March 23 (UPI) — The National Labor Relations Board has accused SpaceX of forcing terminated employees into unlawful severance agreements in a complaint filed this week.
The complaint, filed Wednesday, alleges SpaceX illegally fired an employee for participating in protected activities and included unlawful confidentiality and non-disparagement clauses in severance agreements.
It also alleged the Elon Musk-owned space travel company unlawfully required workers to sign an agreement of arbitration and dispute resolution and to waive their right to receive money in class-action lawsuits against the company.
“These unlawful employment agreement provisions have been interfering with, restraining and coercing employees in the exercise of the rights guaranteed in the National Labor Relations Act,” the NLRB said in a statement to CNBC.
SpaceX must respond to the complaint by April 3. If the company does not settle the case, an NLRB administrative hearing judge will deliberate on Oct. 29.
The NLRB is asking the hearing judge to force SpaceX to rescind the severance agreements and class-action waivers and to broadly notify workers of a notice of employee rights.
The complaint comes after the NLRB in 2022 filed a unfair labor practice charge alleging SpaceX illegally fired eight employees for criticizing Musk in an open letter.

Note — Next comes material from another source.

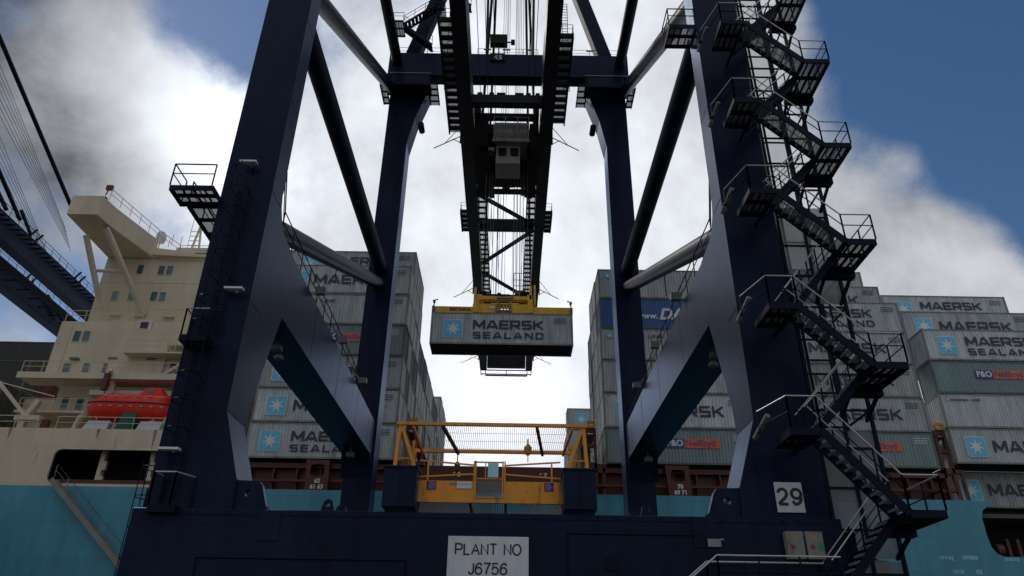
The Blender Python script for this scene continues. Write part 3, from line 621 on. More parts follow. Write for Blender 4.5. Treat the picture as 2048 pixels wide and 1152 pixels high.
# ------------------------------------------------------------------ spreader
SX0, SX1 = -6.92, 5.3
sp = thing('container_spreader', 'yellow telescopic spreader clamped on the hanging container under the crane ropes', 'container spreader', (XC, 58.2, 30))
MB().box((SX0+.2, 57.35, 30.14), (-3.4, 57.95, 30.74)).box((SX0+.2, 58.5, 30.14), (-3.4, 59.1, 30.74)).box((1.9, 57.35, 30.14), (SX1-.2, 57.95, 30.78)).box((1.9, 58.5, 30.14), (SX1-.2, 59.1, 30.78)).build('telescopic_beam', 'spreader yellow', sp, bevel=.02)
mf = MB().box((-3.4, 57.2, 30.12), (-1.2, 57.8, 30.95)).box((-.15, 57.2, 30.12), (1.9, 57.8, 30.95)).box((-3.4, 58.7, 30.12), (1.9, 59.2, 30.95)).box((-3.4, 57.8, 30.4), (-3.1, 58.7, 30.9)).box((1.6, 57.8, 30.4), (1.9, 58.7, 30.9))
mf.box((-3.35, 57.1, 30.1), (-2.9, 57.2, 31.4)).box((1.4, 57.1, 30.1), (1.85, 57.2, 31.4)); mf.build('main_frame', 'spreader yellow', sp, bevel=.02)
for x in (SX0, SX1-.22):
    MB().box((x, 57.05, 30.04), (x+.22, 59.4, 30.62)).build('end_beam', 'ctr frame dark', sp)
    s2 = -1 if x < 0 else 1; xx = x+.11
    MB().bar((xx, 57.3, 30.6), (xx-.05*s2, 57.3, 31.1), .1, .1).bar((xx-.05*s2, 57.3, 31.05), (xx+.0, 57.3, 31.3), .22, .12).bar((xx, 57.3, 31.25), (xx-.35*s2, 57.3, 31.38), .1, .06).build('flipper', 'boom paint', sp)
hb = MB().box((-2.9, 57.25, 31.42), (1.5, 57.75, 31.78)).box((-2.9, 58.7, 31.42), (1.5, 59.1, 31.78)).box((-3.1, 57.2, 31.35), (-2.6, 59.2, 31.9)).box((1.3, 57.2, 31.35), (1.8, 59.2, 31.9)).box((-3.35, 57.2, 30.95), (-3.15, 57.6, 32.6)).box((1.55, 57.2, 30.95), (1.75, 57.6, 32.8)).box((1.95, 57.2, 30.95), (2.1, 57.6, 32.9))
hb.build('head_block', 'spreader yellow', sp, bevel=.02)
MB().box((-1.3, 57.12, 31.5), (.15, 57.24, 31.7)).build('label_plate', 'cab grey', sp)
for x in (-1.0, -.72, -.45): MB().tube((x, 57.35, 30.35), (x, 57.35, 31.1), .07, 8).build('hydraulic_cylinder', 'spreader yellow', sp)
MB().box((-1.2, 57.4, 30.1), (-.15, 58.2, 30.5)).box((-1.2, 57.0, 30.12), (-1.08, 57.2, 31.2)).box((-.27, 57.0, 30.12), (-.15, 57.2, 31.2)).build('centre_unit', 'lamp grey', sp)
for x in (-1.42, -.13): MB().box((x, 57.1, 30.2), (x+.14, 57.19, 31.1)).build('warning_strip', 'hazard orange', sp)
MB().box((-1.95, 57.14, 30.45), (-1.45, 57.19, 30.7)).build('label_plate', 'white panel', sp)
bm_ = MB(); wv = block(bm_, 'BROMMA', -5.42, 57.33, 30.27, .34, xs=.72, t=.24, gap=.14); bm_.build('lettering', 'letter navy', sp)
for x in (-2.75, -2.4, 1.0, 1.4): MB().tube((x, 57.5, 31.8), (x, 57.5, 32.3), .2, 10).build('sheave', 'black', sp)
mb = MB()
for x in (0.15, .45+.2, 1.2): mb.bar((x, 57.6, 31.8), (x, 57.6, 34.3), .06, .06)
for z in (32.3, 33.0, 33.6, 34.3): mb.bar((.15, 57.6, z), (1.2, 57.6, z), .045, .045)
mb.build('cage', 'cab grey', sp); MB().box((.25, 57.7, 31.8), (1.2, 58.6, 32.6)).build('cable_basket', 'maroon', sp)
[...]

The letter called Musk a “distraction and embarrassment” over a series of social media posts he made in 2020, many of which were sexual in nature.
Other former SpaceX employees have accused Musk of sexual harassment, racism and sexism.
SpaceX filed a suit in federal court two months ago challenging the constitutionality of the NLRB’s oversight authority and depriving the company of its right to a jury trial.
SpaceX is not the only Musk-owned company to run afoul of the NLRB. An agency judge in 2022 declared Tesla’s uniform policy violated workers’ rights by prohibiting them from wearing clothes with pro-union insignias, but the U.S. Court of Appeals for the 5th Circuit vacated the decision.
The NLRB in October also accused social media company X of illegally firing an employee for criticizing the company’s return-to-work policy and trying to organize workers over the complaints.